The assumption we've made is that we're actually now observing the "Star Wars" galaxy as it was when all that transpired on film was happening.   If it all occurred a billion years ago, the galaxy is a billion light years away from us.    Then, again, there is a slight possibility that we're over thinking it. 


LASER GUNS
As impressive as these weapons appear, we certainly hope they weren't expensive, because they truly don't work well.     Let's assume you are surrounded by a doom of storm troopers,** but, fortunately, you're armed with a laser gun.   You fire indiscriminately at your assailants, some of whom deftly dodge the rays, while others are slain by them.    Then, of course, you realize: these accursed beams are moving very slowly!   A beam of light travels at more than 186,000 miles a second in a vacuum and at nearly the same speed in air.  If the storm trooper can avoid the beam, it is traveling thousands of times slower than lasers actually travel.     It is true that a laser pulse can fry a nervous system and make short work of storm troopers, even though they are completely enclosed in the most expensive armor the Empire can buy.   However,  someone should tell the Empire engineers to remove the anchors from the beams because the light is moving like its 145 years old and doesn't really care any more.

WARP SPEED
Remember that scene when Han Solo was piloting the Millennium Falcon and then floored it to light speed?  Well, how could one forget!    The pinpoint stars rapidly elongated to luminous lines converging to the middle distance.    If I might include a brief personal recollection.   I remember my brother, Richard, took me to see the 1977 Star Wars movie and just before Han et al accelerated to warp speed, he nudged me and said, "Watch this!"    I did and was, of course, astonished and said, to the delight of nearby viewers, "Wow, Dic, tell him to do that again!"    Now, had I known then what I pretend to know now, I would have instead said, while pedantically waggling an index finger, "Now, Richard, you realize that if those oddly dressed people were actually traveling on board a vessel traveling at light speed, they wouldn't be able to converse because time stops at light speed.   The Theory of Special Relativity tells us that time dilates on any moving object and that dilation relates directly to the speed.  The faster the vessel, the greater the dilation.   If the Millennium Falcon had achieved light speed, time would stop.   Of course,  the ship's mass also increases with increased speed, so its mass would essentially become infinite at light speed, which would preclude it from attaining that velocity."

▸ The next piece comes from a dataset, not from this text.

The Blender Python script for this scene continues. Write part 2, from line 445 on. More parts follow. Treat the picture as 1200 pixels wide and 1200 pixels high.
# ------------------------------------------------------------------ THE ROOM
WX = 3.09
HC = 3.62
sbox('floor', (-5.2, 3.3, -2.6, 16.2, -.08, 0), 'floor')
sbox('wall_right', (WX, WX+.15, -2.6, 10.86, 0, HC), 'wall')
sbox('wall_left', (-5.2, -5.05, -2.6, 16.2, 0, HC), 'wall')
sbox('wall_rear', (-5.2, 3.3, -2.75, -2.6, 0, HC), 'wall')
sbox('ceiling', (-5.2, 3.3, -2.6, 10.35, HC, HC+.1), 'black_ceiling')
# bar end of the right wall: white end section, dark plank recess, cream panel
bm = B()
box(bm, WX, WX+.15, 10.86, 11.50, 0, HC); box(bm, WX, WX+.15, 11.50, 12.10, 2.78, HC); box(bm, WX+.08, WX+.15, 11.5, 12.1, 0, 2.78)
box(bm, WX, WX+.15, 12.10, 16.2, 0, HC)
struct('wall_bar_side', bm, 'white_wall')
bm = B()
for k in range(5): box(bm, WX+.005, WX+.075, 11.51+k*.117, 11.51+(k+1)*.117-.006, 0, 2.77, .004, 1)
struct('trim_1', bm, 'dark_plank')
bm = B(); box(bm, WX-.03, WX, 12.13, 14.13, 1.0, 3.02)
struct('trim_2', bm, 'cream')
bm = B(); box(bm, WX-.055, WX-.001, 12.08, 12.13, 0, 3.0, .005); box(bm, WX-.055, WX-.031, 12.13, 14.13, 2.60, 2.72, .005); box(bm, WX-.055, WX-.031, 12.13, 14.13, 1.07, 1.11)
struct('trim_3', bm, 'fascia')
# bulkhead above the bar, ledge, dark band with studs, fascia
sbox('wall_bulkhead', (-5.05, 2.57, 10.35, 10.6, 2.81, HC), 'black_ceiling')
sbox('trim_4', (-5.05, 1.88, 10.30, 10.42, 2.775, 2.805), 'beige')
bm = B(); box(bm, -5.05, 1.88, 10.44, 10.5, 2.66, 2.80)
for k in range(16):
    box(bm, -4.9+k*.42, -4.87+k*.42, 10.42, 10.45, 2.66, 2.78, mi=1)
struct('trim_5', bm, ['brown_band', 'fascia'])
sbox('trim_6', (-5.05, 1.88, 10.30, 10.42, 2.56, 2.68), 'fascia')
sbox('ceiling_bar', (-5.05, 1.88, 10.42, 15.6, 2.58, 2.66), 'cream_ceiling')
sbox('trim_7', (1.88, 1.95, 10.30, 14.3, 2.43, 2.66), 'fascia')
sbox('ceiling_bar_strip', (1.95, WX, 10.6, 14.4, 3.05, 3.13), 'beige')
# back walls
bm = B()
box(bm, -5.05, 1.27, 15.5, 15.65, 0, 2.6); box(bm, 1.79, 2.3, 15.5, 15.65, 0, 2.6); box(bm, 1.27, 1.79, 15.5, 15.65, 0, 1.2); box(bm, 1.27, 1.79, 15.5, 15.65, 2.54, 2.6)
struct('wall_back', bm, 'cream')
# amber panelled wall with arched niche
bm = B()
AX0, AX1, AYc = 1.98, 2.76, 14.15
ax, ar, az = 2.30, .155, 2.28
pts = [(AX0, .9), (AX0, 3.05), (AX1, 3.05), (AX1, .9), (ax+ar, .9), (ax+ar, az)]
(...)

And, we agree....the "Wow, Dic, tell him to do that again!"  was the far less annoying thing to say. 
 

RULING THE GALAXY
Alexander the Great would have liked this: he would never have run of out worlds to conquer.   In the Star Wars Universe, the Empire ruled an entire galaxy with a particularly hard iron fist.     Such domination would have necessitated the development of a particularly advanced hyperspace travel and communication infrastructure.     Let's imagine that someone wants to govern the Milky Way Galaxy.   According to recent estimates, our one galaxy contains more than 200 billion stars and, perhaps, an equal or even greater number of planets.    Quite a lot of real estate to have under one's dominion.  One would require untold trillions of minions to do one's bidding and one would also need the means by which to convey the latest dictates instantaneously to all your myriad underlings.     If you were constrained by light speed, you wouldn't be able to maintain order.  Let's just say a planet full of troublesome upstarts on the other side of the galaxy starts to go all Libertarian on you and resists the Empire.    You decide to send them a placating message of "Shut up and deal with it!" Even if the message travels at light speed, it would require tens of thousands of years to reach them, by which time the original agitators will have long since perished. So, too, would you.       

Of course, there is always the Von Neumann machine method.     An advanced alien race constructs a vessel capable of traversing great distances and self replication.  As it travels through the galaxy, it visits various planets and mines raw materials from which it manufacturers components to construct a copy of itself.  Once completed,  this copy proceeds to also make copies of itself.  These, in turn, would be self replicating so that after a comparatively brief time, perhaps 200 million years, Von Neumann drones could be swarming through the galaxy.     Let's be cheerful and further assume they've also been programmed to conquer inferior races (i.e.  all of us) and, being incapable of empathy, have no compunction about slaying the disobedient.    Perhaps through the agency of these surrogates, a race could conceivably become both prevalent and domineering.   Good luck collecting the taxes, though!


Then again, maybe the Star Wars franchise is just brilliant science fiction designed to delight audiences, inflame imaginations, and enrich the movie studios.  That is just fine by us because there is nothing more electric and elating than escapist escapades into the remotest hollows of outer space.      




*The vast majority of life forms consist primarily of six elements: carbon, hydrogen, nitrogen, oxygen, phosphorus and sulfur.   As we lack any knowledge of extra terrestrial life forms, we cannot know if these elements will be as predominant in alien beings. 

**Yes, there are collective nouns specific to storm troopers and yes, I actually took the time to look it up and yes, somebody else took the time to make one up and then post it on line and yes, if you were a socially awkward geek type you'd also have plenty of spare time at night to learn collective noun words such as a doom of storm troopers, a shortage of dwarves, a debauchery of hedonists, a metamorphosis of ovoids, a wiggle of Elvis impersonators (you can't unsee that), a tabula rasa of empiricists and, G-d help us, a handful of palm readers.